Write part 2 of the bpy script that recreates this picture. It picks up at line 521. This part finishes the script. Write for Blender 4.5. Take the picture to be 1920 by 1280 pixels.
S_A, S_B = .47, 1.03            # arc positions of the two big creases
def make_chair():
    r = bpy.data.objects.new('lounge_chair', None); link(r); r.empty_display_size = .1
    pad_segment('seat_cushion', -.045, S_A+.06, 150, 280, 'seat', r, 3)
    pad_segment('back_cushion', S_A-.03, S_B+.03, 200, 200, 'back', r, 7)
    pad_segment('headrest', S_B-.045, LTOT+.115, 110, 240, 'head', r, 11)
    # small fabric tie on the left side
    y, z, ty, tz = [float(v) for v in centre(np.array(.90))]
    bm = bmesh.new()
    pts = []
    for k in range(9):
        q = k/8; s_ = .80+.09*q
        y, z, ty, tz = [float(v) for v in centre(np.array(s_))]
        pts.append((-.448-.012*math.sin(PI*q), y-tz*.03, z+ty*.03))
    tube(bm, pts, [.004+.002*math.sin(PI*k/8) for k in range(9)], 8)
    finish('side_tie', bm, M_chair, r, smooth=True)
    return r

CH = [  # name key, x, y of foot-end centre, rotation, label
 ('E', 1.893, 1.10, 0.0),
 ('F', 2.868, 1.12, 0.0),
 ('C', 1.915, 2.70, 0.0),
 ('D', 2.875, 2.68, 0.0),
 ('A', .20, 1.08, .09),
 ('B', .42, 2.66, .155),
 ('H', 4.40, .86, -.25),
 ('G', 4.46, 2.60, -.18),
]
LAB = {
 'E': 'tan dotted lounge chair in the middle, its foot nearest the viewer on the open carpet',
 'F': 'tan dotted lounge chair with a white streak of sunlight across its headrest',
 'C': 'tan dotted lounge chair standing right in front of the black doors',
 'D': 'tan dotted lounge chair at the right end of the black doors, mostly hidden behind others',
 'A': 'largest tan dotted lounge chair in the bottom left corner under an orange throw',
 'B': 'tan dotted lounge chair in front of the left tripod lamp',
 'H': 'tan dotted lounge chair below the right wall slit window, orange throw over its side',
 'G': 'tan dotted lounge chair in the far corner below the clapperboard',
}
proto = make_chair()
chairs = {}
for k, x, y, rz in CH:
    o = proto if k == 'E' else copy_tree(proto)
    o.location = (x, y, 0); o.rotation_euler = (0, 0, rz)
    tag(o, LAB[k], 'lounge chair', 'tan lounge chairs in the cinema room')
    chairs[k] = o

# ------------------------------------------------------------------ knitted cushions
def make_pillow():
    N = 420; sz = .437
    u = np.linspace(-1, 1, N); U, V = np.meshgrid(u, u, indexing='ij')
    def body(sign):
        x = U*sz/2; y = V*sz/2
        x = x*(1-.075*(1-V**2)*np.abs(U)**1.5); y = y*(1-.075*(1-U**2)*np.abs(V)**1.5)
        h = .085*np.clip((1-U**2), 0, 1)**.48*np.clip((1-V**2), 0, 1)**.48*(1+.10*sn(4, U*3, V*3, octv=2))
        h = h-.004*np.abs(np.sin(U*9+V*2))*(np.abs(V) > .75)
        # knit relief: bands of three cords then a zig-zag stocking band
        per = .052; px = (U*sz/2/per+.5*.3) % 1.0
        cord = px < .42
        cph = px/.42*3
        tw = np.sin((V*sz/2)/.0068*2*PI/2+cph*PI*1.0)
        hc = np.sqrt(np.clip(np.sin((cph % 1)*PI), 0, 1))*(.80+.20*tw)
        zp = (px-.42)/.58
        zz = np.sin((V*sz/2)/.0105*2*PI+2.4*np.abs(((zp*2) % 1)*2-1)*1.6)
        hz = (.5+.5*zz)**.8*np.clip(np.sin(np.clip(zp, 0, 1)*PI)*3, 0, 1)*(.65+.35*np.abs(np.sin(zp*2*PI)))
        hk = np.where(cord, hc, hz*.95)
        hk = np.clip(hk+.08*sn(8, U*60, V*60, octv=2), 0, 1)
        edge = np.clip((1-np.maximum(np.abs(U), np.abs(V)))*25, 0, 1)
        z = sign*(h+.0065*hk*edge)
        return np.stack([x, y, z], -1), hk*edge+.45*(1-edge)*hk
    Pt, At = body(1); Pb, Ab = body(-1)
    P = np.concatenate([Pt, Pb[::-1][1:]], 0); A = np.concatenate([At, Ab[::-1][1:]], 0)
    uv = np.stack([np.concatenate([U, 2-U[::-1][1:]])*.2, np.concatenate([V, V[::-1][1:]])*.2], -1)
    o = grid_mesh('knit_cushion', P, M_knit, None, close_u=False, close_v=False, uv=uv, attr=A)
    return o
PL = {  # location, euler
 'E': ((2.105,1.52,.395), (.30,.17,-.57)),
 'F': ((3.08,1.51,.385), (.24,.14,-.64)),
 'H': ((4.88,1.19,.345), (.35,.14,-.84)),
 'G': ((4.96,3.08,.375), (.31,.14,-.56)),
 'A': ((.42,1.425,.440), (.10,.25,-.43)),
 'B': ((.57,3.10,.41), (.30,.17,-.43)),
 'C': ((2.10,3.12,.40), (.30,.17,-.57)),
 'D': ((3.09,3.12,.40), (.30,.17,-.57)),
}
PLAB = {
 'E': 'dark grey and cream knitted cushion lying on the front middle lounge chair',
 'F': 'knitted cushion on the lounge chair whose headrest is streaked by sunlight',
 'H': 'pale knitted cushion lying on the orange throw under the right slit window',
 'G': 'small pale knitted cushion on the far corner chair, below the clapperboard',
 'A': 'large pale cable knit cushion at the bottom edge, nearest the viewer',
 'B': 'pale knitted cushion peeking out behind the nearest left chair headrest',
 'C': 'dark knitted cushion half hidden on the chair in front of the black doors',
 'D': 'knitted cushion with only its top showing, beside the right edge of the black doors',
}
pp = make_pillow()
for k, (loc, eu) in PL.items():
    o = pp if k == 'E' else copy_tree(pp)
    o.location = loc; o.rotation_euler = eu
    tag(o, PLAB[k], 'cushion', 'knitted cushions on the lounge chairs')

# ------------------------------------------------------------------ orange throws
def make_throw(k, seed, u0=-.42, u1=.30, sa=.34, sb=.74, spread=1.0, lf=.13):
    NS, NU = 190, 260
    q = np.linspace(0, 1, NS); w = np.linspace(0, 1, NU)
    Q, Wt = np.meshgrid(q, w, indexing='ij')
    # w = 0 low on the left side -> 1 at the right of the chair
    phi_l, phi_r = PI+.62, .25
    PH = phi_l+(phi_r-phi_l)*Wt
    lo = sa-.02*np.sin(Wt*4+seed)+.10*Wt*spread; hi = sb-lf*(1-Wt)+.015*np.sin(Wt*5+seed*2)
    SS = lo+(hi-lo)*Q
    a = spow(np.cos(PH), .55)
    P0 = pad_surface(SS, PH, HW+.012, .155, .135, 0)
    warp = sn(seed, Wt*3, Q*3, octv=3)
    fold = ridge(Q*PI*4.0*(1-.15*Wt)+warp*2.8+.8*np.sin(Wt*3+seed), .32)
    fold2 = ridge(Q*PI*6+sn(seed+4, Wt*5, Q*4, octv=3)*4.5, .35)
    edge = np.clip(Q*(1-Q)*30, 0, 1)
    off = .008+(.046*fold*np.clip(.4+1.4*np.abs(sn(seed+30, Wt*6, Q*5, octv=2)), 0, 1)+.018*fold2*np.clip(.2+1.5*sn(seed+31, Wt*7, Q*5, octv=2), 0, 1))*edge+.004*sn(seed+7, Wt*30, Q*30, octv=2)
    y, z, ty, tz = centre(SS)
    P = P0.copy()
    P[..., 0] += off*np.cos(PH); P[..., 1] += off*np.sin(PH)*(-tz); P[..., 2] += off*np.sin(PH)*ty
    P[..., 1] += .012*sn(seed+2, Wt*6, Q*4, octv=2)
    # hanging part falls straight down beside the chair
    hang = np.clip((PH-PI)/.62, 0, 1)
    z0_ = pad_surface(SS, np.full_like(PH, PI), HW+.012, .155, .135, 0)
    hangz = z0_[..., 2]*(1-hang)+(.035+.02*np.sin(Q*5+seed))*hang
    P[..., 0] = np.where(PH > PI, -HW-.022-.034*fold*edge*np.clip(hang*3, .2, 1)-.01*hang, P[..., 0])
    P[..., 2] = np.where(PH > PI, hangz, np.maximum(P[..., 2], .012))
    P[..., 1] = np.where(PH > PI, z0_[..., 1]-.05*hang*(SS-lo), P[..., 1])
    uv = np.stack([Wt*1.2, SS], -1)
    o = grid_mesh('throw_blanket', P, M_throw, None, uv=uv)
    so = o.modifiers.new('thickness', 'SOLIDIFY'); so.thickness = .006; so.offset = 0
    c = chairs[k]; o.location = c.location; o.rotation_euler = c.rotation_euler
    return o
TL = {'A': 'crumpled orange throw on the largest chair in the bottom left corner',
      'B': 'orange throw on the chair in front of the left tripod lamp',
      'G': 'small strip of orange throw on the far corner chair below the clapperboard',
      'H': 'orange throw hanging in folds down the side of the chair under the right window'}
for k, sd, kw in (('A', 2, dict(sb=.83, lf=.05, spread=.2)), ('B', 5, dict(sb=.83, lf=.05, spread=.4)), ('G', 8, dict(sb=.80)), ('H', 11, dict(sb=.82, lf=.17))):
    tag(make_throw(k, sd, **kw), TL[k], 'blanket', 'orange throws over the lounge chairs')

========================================

Extract the run of lines that opens with the line containing "o.location = loc; o.rotation_euler = eu" and closes with the line containing "tag(o, PLAB[k], 'cushion', 'knitted"; reproduce it exactly and add nothing.

- _EXPECTED ANSWER_:
    o.location = loc; o.rotation_euler = eu
    tag(o, PLAB[k], 'cushion', 'knitted cushions on the lounge chairs')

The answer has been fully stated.